The council’s ultimate weapon, as they thought, was mass resignation, which would leave Gerald without a remit, without a mandate to continue. At a meeting at Lord Jersey’s home, letters of resignation were circulated among the trustees, and all but one – Brian Park – signed.
To Gerald the crisis looked terminal. He instinctively took evading action, telephoning his literary agent, Peter Grose, in London. Grose recalled:
He rang me up in a pretty agitated state and said, ‘The whole Trust has quit on me.’ I said, ‘I’m on the plane,’ and I went straight over to Jersey.
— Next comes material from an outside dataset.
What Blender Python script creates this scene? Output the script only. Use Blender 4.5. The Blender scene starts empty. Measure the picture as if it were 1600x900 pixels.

When I got there Gerry was in a great state of fury and mouthing many expressions of disgust in pretty fruity language. ‘This is appalling. I’ve written a letter to the local paper.’ He gave me the letter to read. It was a defence against what he called ‘charges’. ‘Barmy!’ I said. ‘You can tear that one up straight away.’ The public didn’t give a damn about the directors, I told him, what they wanted to know was what was happening to the animals. What we had to do was take the initiative, issue a press statement, get the TV people up here, tell the world – a bit like Harold Macmillan at the time of the Profumo scandal – that there had been ‘a little local difficulty’ but that now it was ‘business as usual at the zoo’. So I drafted the press statement and got the TV cameras in, and that night, when Jeremy Mallinson and his wife, and John Hartley and Sam and Catha Weller came up to the flat to have a rallying dinner with Gerry and Jacquie and me, we watched it all on the TV news, all the animals as happy as lambs and the public pouring in as if nothing had happened. So we had won the day – so far. But the idea you could run the Trust without Gerry was preposterous and grotesque. You had to have Gerry, warts and all.